Okay, you've found & fixed that soldering error. Hum usually comes from open inputs (control grids) or faulty grounds. One usually finds the bad area by shorting the inputs (control grids) of the following stage. You can't just short the grid of a tube itself to ground, it has a DC voltage bias network that might be damaged. So you short the signal to ground before the DC blocking capacitor to the control grid. You start at the output tubes and work backwards. As far backwards as you get with no hum, the stage before that is messed up. Watch and don't short a plate to ground either, the plate resistor could be burnt by shorting to ground, too.
Checking the wiring after construction is not a visual experience. You get a copy of the schematic, and a buzzer or beeper, and check continuity of each wire in the schematic diagram. You touch the component lead, not the wire, in case the joint is cold. You color them off on the diagram with a yellow pencil as you go. The one that doesn't beep, has a soldering or wiring error. I realize you can't touch the tube pins, but in case you have a tube socket not touching the tube control grid pin, you can pull the tubes out and buzz from the top side of the socket. Old work often has corroded tube socket metal, or tube pins, and they have to be erased and washed with alcohol, or poked out with a sharp pick. (power off, caps discharged to zero). Your amp is new work so I don't really suspect corrosion of the brass or tin is a big issue.

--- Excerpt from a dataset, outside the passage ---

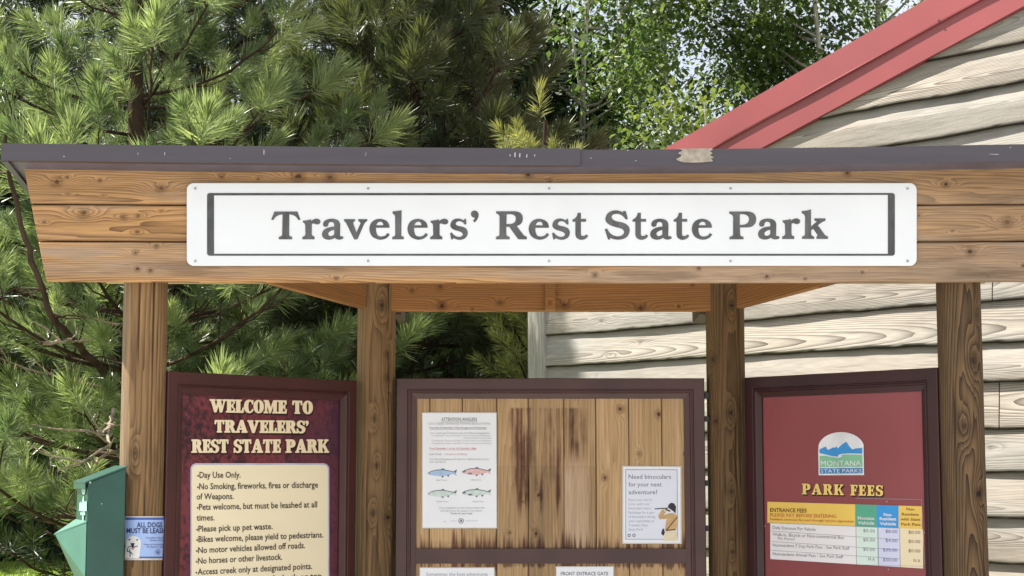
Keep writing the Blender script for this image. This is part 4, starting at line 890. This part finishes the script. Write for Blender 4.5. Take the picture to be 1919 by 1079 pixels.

If you actually prepared a wirelist, of wires and where they start and where they end, you can count wires on each point as you buzz it out and any that have extra wires that aren't on the wirelist are an error. A wirelist is a text document that has a start point and an end point for each wire. Each point in the amp has a name. Continuous strings have an origin with one termination, and two entries for each point that has two wires on it. Tube point to point wiring of course, some points can have many wires on them. there is a wirelist entry (source, end) for each wire on the point. Factories that hand build actually use wirelists instead of schematics. The routing matters of a signal, you don't want the solder operators making up the routing without thought. No high level signals parallel to low level signals, no high AC current wires parallel to wires to high gain points (like control grids).